Yuck! は「うへっ!」という感覚で、その声と顔から、デート相手のことが気に入らなかったことがわかります。
keep it down はここでは「大きな声を出さない、静かにする」というニュアンスで、「俺たちは多分、静かにすべきだ、そのデート相手の彼女はまだ(俺の)寝室にいるから」と言っていることになります。
Yuck! のように思い出すのもいや、みたいな顔をしておきながら、ちゃっかり寝てたんかい! とツッコミたくなるところですね。
フィービーは「私たちこれからどうするの? どうすればいい?」と言って、「私たちはただこのまま進んで、彼らに人(他人)をセッティングすることになるの?」と続けています。
go ahead は「前に進む」で、set up はまさに「デート相手をセッティングする」ということですね。

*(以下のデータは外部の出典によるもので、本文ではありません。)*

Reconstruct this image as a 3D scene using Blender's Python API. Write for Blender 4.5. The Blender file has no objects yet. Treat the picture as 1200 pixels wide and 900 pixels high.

このまま、手立てを講じることなく、彼らの言われる通りにしていたら、二人に誰かを紹介しないといけなくなっちゃう、と心配するフィービーに、ジョーイも、that just pushes them further and further apart. と言っています。
直訳すると、「それ(二人に別の相手を紹介すること)はただ、彼らをより遠くへ遠くへと押し離すだけ」みたいになるでしょうか。
もう少し、日本語っぽくすると、「別の人を紹介しちゃったら、二人は(今より)もっともっと遠くに離れちゃうよ」と言っていることになるでしょう。
その後、フィービーは何か思いついた様子で、「私たちにできることがわかるわ」と言って、「ロスとレイチェルにひどいデート相手をセッティングすることができる、そうしたら彼らは二人が一緒にいることがどんなに良いかってことがわかるわ」と言います。
「世間の人を見たら、お互いが最高だとわかるのに」と言っていたことを踏まえ、「紹介して! って言われているから、それはもう最悪の相手を紹介しちゃいましょうよ」というプランを出して、ひどいものと比べることでお互いの良さに改めて気づかせよう、ということですね。